MIDI (Musical Instruments Digital Interface) was invented to connect keyboards to external sound generators. MIDI transports commands ("MIDI messages") to start and stope notes, to change the volume etc. 16 "channels" (roughly comparable to the manuals of an organ) can be handled independently.

MIDI is a cheap way to get up to 88 keys with velocity sensing and global pressure sensing ("channel aftertouch"), possibly even per-key pressure sensing ("polyphonic aftertouch"). On top of that, very inexpensive controllers with motor faders and LED-illuminated rotary encoders are available. You'll find MIDIfications of drums, monochords as well as clarinets. The possibilites are endless. Doepfer's Theremin controller requires an analog-to-digital converter, however.

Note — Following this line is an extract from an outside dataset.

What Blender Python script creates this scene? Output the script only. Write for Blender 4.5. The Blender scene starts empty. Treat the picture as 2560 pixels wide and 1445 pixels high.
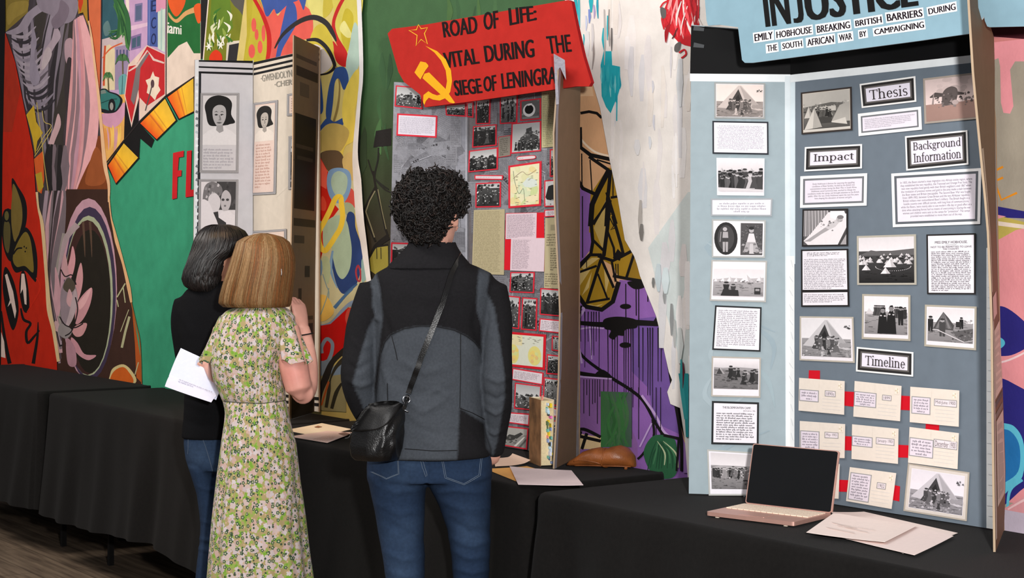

The C# MIDI Toolkit allows you to send and receive MIDI data with as few as five lines of code.

Sonification

Sonification is to sound what visualization is to graphics. The major conferences: ICAD 2005, AGS 2005, ICAD 2006, ICAD 2007.

Etc.

Multitouch sensing through LED displays. This should work with the Arduino, too, if you use a demultiplexer to control the vast number of LEDs and use an analog (de-)multiplexer to read the voltages at the LEDs. According to its specs, the Arduino's analog-to-digital converter would be fast enough for that.